Nas últimas eleições,
exatamente com esse excesso religioso, o BJP conseguiu 303 assentos dos 543
disponíveis, o que lhe permitiu impor uma política de forte desenvolvimento no
país. “A Índia é um dos países que mais cresce no mundo. Em 2023, cresceu 7%,
seguido pela China (5%). Todos os demais países do mundo sequer cresceram 3%.

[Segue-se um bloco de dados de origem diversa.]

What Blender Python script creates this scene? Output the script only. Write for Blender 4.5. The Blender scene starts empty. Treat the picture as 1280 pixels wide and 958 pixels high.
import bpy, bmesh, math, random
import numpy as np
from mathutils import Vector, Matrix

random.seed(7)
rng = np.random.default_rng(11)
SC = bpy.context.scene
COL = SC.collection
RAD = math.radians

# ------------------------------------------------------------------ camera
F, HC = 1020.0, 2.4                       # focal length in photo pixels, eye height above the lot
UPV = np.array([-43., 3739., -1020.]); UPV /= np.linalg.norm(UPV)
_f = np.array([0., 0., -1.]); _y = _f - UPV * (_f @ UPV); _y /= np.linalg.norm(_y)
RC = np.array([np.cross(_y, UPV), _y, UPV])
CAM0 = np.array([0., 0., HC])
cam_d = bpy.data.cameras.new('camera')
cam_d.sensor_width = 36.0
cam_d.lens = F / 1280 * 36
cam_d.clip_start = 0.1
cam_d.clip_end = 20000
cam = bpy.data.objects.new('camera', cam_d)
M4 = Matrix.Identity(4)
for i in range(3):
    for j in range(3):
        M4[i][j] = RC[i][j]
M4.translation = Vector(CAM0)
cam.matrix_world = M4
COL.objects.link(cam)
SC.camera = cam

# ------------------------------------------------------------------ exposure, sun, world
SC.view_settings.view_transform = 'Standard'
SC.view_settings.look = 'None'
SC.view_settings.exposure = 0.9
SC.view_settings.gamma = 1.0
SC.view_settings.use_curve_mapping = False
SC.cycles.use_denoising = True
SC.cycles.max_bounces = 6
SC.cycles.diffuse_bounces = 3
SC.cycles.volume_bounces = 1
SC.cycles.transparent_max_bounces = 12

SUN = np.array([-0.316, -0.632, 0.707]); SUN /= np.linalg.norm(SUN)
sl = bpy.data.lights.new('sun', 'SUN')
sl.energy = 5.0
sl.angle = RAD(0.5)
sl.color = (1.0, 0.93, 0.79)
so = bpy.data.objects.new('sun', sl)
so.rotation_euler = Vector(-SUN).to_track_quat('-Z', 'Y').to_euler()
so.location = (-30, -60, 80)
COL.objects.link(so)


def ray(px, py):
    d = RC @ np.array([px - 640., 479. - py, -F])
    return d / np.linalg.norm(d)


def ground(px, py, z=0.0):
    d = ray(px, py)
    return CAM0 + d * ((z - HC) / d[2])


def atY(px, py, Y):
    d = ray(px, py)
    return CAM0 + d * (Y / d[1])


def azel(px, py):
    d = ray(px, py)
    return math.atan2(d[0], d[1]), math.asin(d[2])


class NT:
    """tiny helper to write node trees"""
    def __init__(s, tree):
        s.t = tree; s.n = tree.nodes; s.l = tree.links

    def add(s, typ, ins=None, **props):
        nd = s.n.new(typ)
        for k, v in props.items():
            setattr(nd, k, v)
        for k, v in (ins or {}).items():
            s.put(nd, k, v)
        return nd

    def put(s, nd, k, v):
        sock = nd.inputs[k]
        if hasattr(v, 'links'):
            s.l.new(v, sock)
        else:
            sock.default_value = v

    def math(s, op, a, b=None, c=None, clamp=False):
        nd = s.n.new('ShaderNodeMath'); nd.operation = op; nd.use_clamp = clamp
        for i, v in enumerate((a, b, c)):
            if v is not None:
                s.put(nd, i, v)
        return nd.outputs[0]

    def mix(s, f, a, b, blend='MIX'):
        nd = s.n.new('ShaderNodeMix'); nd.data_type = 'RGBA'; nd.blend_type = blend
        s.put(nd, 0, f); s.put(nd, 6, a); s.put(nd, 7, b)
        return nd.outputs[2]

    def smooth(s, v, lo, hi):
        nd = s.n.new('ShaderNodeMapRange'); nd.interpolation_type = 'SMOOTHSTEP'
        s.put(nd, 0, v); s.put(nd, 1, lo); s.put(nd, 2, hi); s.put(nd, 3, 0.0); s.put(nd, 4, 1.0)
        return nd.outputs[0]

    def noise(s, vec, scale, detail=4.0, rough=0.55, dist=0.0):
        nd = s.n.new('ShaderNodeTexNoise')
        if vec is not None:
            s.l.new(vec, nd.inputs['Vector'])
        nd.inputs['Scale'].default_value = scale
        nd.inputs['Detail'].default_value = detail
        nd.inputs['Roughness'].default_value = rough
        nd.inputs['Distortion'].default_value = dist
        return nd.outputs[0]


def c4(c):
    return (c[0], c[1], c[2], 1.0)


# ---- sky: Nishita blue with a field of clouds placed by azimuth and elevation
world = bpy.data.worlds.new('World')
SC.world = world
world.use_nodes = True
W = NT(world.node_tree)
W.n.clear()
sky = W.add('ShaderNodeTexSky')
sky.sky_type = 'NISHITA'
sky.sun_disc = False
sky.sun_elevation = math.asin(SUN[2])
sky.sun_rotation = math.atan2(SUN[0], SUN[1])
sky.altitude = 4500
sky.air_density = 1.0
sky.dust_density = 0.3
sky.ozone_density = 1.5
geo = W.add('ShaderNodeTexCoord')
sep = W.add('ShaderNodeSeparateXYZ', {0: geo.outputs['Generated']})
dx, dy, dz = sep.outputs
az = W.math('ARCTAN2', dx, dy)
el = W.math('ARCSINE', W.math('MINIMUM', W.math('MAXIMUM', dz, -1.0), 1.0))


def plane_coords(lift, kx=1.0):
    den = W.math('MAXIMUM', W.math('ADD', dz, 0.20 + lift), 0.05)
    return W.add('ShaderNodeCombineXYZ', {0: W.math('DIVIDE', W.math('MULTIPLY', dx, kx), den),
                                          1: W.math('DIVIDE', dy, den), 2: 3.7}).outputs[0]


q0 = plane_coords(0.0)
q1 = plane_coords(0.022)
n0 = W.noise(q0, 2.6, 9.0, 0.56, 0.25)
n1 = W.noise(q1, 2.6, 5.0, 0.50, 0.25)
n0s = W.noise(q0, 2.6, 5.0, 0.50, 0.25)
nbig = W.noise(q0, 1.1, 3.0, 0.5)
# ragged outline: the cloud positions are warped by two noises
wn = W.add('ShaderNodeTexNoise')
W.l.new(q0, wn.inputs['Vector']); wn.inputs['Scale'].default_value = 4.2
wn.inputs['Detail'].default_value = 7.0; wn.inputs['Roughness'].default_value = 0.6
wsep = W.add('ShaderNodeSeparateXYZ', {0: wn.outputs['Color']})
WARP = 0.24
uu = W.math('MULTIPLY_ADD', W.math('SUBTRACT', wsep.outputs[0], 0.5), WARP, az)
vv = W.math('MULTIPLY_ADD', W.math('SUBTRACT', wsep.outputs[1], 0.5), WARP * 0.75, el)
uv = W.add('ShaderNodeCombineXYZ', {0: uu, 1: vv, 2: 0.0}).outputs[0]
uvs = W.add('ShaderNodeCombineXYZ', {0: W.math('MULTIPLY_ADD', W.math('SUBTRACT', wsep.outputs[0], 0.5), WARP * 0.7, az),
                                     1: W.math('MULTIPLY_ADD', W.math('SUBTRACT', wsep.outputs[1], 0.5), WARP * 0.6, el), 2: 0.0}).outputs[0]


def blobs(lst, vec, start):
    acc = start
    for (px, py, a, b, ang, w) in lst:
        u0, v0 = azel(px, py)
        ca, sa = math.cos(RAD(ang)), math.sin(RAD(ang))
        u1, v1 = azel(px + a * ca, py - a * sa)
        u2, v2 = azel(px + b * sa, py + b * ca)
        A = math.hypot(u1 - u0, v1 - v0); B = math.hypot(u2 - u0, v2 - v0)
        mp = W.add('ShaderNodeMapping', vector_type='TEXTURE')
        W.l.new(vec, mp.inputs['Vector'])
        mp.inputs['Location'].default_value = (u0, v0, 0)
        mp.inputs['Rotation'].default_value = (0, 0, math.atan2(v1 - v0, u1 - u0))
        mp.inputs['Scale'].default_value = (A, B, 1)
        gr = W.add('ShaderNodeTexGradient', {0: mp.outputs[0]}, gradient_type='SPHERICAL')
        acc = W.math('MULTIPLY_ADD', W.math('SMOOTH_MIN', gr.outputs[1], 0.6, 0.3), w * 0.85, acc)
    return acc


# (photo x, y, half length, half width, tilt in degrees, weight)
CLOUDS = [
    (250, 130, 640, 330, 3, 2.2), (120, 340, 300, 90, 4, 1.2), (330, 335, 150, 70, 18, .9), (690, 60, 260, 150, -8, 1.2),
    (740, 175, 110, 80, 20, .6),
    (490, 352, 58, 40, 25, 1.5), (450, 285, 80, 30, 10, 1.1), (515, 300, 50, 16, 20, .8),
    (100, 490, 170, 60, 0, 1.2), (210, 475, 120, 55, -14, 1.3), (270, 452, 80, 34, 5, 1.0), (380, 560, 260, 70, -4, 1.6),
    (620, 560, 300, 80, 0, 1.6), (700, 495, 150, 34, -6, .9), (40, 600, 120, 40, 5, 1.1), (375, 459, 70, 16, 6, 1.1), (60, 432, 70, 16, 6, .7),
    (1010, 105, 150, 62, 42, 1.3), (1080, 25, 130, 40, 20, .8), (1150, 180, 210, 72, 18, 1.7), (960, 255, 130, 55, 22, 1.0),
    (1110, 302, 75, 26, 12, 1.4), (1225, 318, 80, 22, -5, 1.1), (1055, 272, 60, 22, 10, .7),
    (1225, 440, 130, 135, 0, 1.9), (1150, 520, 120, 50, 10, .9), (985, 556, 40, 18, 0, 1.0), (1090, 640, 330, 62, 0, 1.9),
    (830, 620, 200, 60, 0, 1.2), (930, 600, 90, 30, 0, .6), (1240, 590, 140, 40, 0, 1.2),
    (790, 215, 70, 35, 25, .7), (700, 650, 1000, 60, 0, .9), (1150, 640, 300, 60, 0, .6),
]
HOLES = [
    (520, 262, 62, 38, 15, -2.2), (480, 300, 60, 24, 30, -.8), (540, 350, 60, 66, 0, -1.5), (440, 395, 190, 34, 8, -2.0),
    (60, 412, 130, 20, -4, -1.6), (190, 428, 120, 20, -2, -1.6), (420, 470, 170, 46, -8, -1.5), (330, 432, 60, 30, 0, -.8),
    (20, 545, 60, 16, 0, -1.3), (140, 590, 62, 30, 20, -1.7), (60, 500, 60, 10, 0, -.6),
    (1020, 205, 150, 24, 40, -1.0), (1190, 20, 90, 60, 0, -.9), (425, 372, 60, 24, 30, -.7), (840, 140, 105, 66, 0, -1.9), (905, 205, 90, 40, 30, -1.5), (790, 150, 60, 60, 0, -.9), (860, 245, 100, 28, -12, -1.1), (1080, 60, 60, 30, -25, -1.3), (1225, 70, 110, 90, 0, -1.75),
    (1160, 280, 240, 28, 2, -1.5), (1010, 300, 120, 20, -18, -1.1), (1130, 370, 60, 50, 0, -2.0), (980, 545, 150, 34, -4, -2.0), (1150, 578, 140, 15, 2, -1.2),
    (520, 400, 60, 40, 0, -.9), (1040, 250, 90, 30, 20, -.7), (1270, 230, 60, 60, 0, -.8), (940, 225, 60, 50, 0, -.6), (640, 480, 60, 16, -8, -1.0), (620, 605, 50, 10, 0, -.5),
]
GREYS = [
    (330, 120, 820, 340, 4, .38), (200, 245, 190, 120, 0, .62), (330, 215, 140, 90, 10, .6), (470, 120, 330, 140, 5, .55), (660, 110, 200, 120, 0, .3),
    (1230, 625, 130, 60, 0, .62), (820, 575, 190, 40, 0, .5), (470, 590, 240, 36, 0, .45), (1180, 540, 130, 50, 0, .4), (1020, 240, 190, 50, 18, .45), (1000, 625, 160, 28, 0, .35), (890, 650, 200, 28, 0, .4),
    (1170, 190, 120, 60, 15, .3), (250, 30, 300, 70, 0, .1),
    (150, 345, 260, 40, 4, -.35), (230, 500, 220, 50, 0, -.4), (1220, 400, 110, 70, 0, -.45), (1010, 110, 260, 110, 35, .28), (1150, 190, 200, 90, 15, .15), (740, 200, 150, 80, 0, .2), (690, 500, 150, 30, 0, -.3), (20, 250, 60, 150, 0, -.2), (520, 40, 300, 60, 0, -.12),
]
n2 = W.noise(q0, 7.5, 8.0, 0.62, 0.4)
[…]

Isso dá uma medida exata do avanço da economia indiana”, afirma o professor de
relações internacionais da ESPM.
Leonardo Trevisan diz
que, ao associarmos o desenvolvimento econômico a esse crescimento demográfico
e à perseguição religiosa, torna-se mais fácil compreender porque Narendra Modi
provavelmente conquistará um terceiro mandato.
As eleições contarão
com 960 milhões de eleitores que irão votar para 543 assentos na Lok Sabha,
Câmara baixa do Parlamento, e se desenvolverá em sete fases, sendo finalizada
em Junho. “Este número de indianos é maior do que a soma dos eleitores na América
Latina e na União Europeia, o que nos dá uma ideia do tamanho e da importância
dessa eleição”, finaliza o especialista da ESPM.